> _What is being asked_
Repeat the listing in full, preserving every character.

> _Material provided_
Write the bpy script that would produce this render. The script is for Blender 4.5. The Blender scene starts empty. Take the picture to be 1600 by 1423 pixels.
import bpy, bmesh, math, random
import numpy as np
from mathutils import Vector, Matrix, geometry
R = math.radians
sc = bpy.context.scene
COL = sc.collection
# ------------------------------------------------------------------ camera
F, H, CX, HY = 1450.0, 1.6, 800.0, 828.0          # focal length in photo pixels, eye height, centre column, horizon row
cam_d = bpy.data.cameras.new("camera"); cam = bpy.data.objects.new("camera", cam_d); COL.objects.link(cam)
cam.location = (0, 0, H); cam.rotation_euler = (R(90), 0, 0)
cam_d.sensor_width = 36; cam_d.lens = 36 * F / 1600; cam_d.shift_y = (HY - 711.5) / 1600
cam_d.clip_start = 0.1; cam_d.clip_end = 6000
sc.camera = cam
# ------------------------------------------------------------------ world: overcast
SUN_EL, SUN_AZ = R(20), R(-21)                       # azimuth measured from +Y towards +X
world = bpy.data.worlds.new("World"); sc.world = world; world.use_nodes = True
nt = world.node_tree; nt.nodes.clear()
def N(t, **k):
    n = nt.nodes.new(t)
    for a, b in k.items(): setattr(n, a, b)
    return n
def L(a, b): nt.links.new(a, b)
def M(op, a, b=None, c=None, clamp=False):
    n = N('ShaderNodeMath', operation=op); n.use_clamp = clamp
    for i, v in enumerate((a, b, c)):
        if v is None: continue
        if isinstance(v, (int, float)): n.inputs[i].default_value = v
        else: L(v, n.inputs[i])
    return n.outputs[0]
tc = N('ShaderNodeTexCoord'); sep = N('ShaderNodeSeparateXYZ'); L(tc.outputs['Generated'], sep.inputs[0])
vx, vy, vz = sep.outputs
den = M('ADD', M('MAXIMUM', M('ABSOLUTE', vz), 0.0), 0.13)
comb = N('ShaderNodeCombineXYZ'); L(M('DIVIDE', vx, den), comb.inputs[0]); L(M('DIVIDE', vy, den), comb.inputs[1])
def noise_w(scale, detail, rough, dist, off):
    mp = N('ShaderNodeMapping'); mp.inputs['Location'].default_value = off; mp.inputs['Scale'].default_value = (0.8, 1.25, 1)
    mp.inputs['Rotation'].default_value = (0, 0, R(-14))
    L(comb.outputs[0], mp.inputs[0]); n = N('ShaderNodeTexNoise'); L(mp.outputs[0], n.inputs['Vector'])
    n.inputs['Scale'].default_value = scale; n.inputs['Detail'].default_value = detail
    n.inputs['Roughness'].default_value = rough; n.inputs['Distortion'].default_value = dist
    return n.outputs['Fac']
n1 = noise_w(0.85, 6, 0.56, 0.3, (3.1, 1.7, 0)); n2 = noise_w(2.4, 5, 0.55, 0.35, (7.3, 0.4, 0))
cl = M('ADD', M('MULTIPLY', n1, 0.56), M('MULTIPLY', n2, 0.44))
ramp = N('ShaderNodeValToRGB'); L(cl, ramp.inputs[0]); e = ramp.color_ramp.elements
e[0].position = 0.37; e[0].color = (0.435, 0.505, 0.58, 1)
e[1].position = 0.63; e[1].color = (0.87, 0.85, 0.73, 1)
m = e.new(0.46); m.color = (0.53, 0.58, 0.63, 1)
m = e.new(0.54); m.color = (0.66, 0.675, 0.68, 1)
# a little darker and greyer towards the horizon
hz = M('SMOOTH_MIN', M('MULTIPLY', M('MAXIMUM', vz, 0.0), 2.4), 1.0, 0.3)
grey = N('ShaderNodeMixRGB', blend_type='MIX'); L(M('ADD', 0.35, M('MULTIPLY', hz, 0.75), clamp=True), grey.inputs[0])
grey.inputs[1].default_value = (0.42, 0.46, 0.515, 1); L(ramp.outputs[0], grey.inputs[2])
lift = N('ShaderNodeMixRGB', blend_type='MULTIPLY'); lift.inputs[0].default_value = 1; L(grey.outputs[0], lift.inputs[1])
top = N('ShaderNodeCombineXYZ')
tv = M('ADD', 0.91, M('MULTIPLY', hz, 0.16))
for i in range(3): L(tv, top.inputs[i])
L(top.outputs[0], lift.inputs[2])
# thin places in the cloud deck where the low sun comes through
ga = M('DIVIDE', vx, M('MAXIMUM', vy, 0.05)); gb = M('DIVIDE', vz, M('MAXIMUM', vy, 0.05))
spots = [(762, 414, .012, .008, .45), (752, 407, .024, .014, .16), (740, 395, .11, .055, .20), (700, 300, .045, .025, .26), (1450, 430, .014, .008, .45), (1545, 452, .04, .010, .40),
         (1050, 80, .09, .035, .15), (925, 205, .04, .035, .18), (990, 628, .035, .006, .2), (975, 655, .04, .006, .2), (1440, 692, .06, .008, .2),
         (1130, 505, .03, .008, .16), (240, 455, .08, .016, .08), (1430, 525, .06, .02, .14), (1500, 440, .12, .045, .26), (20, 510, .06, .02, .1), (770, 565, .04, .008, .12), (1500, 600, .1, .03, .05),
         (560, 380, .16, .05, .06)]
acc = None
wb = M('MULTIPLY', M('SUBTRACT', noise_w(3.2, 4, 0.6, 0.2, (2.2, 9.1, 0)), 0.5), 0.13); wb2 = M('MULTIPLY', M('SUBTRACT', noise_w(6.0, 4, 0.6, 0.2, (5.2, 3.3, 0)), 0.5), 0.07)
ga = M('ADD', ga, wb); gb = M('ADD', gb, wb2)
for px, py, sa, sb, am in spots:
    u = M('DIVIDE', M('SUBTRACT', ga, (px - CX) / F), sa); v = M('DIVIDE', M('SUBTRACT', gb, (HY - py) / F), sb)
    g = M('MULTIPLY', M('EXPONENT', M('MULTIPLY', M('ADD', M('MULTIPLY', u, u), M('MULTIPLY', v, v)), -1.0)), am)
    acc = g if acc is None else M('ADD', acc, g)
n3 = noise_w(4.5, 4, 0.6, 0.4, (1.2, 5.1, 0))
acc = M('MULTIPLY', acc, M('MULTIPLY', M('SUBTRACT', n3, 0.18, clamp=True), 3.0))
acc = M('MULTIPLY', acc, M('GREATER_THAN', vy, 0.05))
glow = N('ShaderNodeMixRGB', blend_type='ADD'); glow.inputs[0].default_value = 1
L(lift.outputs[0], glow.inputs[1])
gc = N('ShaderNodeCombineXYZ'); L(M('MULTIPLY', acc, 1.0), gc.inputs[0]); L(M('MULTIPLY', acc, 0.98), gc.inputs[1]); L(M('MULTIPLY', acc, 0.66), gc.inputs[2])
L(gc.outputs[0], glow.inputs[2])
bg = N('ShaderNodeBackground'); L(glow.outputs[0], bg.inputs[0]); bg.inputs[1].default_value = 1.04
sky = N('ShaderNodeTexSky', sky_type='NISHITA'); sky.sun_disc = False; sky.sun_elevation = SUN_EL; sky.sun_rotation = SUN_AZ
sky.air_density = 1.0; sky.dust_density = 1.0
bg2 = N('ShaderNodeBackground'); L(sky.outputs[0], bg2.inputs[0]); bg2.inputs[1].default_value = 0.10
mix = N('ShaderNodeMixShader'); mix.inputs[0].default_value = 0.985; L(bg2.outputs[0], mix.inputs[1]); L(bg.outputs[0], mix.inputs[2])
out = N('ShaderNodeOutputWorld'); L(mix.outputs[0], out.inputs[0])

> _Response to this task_
Write the bpy script that would produce this render. The script is for Blender 4.5. The Blender scene starts empty. Take the picture to be 1600 by 1423 pixels.
import bpy, bmesh, math, random
import numpy as np
from mathutils import Vector, Matrix, geometry
R = math.radians
sc = bpy.context.scene
COL = sc.collection
# ------------------------------------------------------------------ camera
F, H, CX, HY = 1450.0, 1.6, 800.0, 828.0          # focal length in photo pixels, eye height, centre column, horizon row
cam_d = bpy.data.cameras.new("camera"); cam = bpy.data.objects.new("camera", cam_d); COL.objects.link(cam)
cam.location = (0, 0, H); cam.rotation_euler = (R(90), 0, 0)
cam_d.sensor_width = 36; cam_d.lens = 36 * F / 1600; cam_d.shift_y = (HY - 711.5) / 1600
cam_d.clip_start = 0.1; cam_d.clip_end = 6000
sc.camera = cam
# ------------------------------------------------------------------ world: overcast
SUN_EL, SUN_AZ = R(20), R(-21)                       # azimuth measured from +Y towards +X
world = bpy.data.worlds.new("World"); sc.world = world; world.use_nodes = True
nt = world.node_tree; nt.nodes.clear()
def N(t, **k):
    n = nt.nodes.new(t)
    for a, b in k.items(): setattr(n, a, b)
    return n
def L(a, b): nt.links.new(a, b)
def M(op, a, b=None, c=None, clamp=False):
    n = N('ShaderNodeMath', operation=op); n.use_clamp = clamp
    for i, v in enumerate((a, b, c)):
        if v is None: continue
        if isinstance(v, (int, float)): n.inputs[i].default_value = v
        else: L(v, n.inputs[i])
    return n.outputs[0]
tc = N('ShaderNodeTexCoord'); sep = N('ShaderNodeSeparateXYZ'); L(tc.outputs['Generated'], sep.inputs[0])
vx, vy, vz = sep.outputs
den = M('ADD', M('MAXIMUM', M('ABSOLUTE', vz), 0.0), 0.13)
comb = N('ShaderNodeCombineXYZ'); L(M('DIVIDE', vx, den), comb.inputs[0]); L(M('DIVIDE', vy, den), comb.inputs[1])
def noise_w(scale, detail, rough, dist, off):
    mp = N('ShaderNodeMapping'); mp.inputs['Location'].default_value = off; mp.inputs['Scale'].default_value = (0.8, 1.25, 1)
    mp.inputs['Rotation'].default_value = (0, 0, R(-14))
    L(comb.outputs[0], mp.inputs[0]); n = N('ShaderNodeTexNoise'); L(mp.outputs[0], n.inputs['Vector'])
    n.inputs['Scale'].default_value = scale; n.inputs['Detail'].default_value = detail
    n.inputs['Roughness'].default_value = rough; n.inputs['Distortion'].default_value = dist
    return n.outputs['Fac']
n1 = noise_w(0.85, 6, 0.56, 0.3, (3.1, 1.7, 0)); n2 = noise_w(2.4, 5, 0.55, 0.35, (7.3, 0.4, 0))
cl = M('ADD', M('MULTIPLY', n1, 0.56), M('MULTIPLY', n2, 0.44))
ramp = N('ShaderNodeValToRGB'); L(cl, ramp.inputs[0]); e = ramp.color_ramp.elements
e[0].position = 0.37; e[0].color = (0.435, 0.505, 0.58, 1)
e[1].position = 0.63; e[1].color = (0.87, 0.85, 0.73, 1)
m = e.new(0.46); m.color = (0.53, 0.58, 0.63, 1)
m = e.new(0.54); m.color = (0.66, 0.675, 0.68, 1)
# a little darker and greyer towards the horizon
hz = M('SMOOTH_MIN', M('MULTIPLY', M('MAXIMUM', vz, 0.0), 2.4), 1.0, 0.3)
grey = N('ShaderNodeMixRGB', blend_type='MIX'); L(M('ADD', 0.35, M('MULTIPLY', hz, 0.75), clamp=True), grey.inputs[0])
grey.inputs[1].default_value = (0.42, 0.46, 0.515, 1); L(ramp.outputs[0], grey.inputs[2])
lift = N('ShaderNodeMixRGB', blend_type='MULTIPLY'); lift.inputs[0].default_value = 1; L(grey.outputs[0], lift.inputs[1])
top = N('ShaderNodeCombineXYZ')
tv = M('ADD', 0.91, M('MULTIPLY', hz, 0.16))
for i in range(3): L(tv, top.inputs[i])
L(top.outputs[0], lift.inputs[2])
# thin places in the cloud deck where the low sun comes through
ga = M('DIVIDE', vx, M('MAXIMUM', vy, 0.05)); gb = M('DIVIDE', vz, M('MAXIMUM', vy, 0.05))
spots = [(762, 414, .012, .008, .45), (752, 407, .024, .014, .16), (740, 395, .11, .055, .20), (700, 300, .045, .025, .26), (1450, 430, .014, .008, .45), (1545, 452, .04, .010, .40),
         (1050, 80, .09, .035, .15), (925, 205, .04, .035, .18), (990, 628, .035, .006, .2), (975, 655, .04, .006, .2), (1440, 692, .06, .008, .2),
         (1130, 505, .03, .008, .16), (240, 455, .08, .016, .08), (1430, 525, .06, .02, .14), (1500, 440, .12, .045, .26), (20, 510, .06, .02, .1), (770, 565, .04, .008, .12), (1500, 600, .1, .03, .05),
         (560, 380, .16, .05, .06)]
acc = None
wb = M('MULTIPLY', M('SUBTRACT', noise_w(3.2, 4, 0.6, 0.2, (2.2, 9.1, 0)), 0.5), 0.13); wb2 = M('MULTIPLY', M('SUBTRACT', noise_w(6.0, 4, 0.6, 0.2, (5.2, 3.3, 0)), 0.5), 0.07)
ga = M('ADD', ga, wb); gb = M('ADD', gb, wb2)
for px, py, sa, sb, am in spots:
    u = M('DIVIDE', M('SUBTRACT', ga, (px - CX) / F), sa); v = M('DIVIDE', M('SUBTRACT', gb, (HY - py) / F), sb)
    g = M('MULTIPLY', M('EXPONENT', M('MULTIPLY', M('ADD', M('MULTIPLY', u, u), M('MULTIPLY', v, v)), -1.0)), am)
    acc = g if acc is None else M('ADD', acc, g)
n3 = noise_w(4.5, 4, 0.6, 0.4, (1.2, 5.1, 0))
acc = M('MULTIPLY', acc, M('MULTIPLY', M('SUBTRACT', n3, 0.18, clamp=True), 3.0))
acc = M('MULTIPLY', acc, M('GREATER_THAN', vy, 0.05))
glow = N('ShaderNodeMixRGB', blend_type='ADD'); glow.inputs[0].default_value = 1
L(lift.outputs[0], glow.inputs[1])
gc = N('ShaderNodeCombineXYZ'); L(M('MULTIPLY', acc, 1.0), gc.inputs[0]); L(M('MULTIPLY', acc, 0.98), gc.inputs[1]); L(M('MULTIPLY', acc, 0.66), gc.inputs[2])
L(gc.outputs[0], glow.inputs[2])
bg = N('ShaderNodeBackground'); L(glow.outputs[0], bg.inputs[0]); bg.inputs[1].default_value = 1.04
sky = N('ShaderNodeTexSky', sky_type='NISHITA'); sky.sun_disc = False; sky.sun_elevation = SUN_EL; sky.sun_rotation = SUN_AZ
sky.air_density = 1.0; sky.dust_density = 1.0
bg2 = N('ShaderNodeBackground'); L(sky.outputs[0], bg2.inputs[0]); bg2.inputs[1].default_value = 0.10
mix = N('ShaderNodeMixShader'); mix.inputs[0].default_value = 0.985; L(bg2.outputs[0], mix.inputs[1]); L(bg.outputs[0], mix.inputs[2])
out = N('ShaderNodeOutputWorld'); L(mix.outputs[0], out.inputs[0])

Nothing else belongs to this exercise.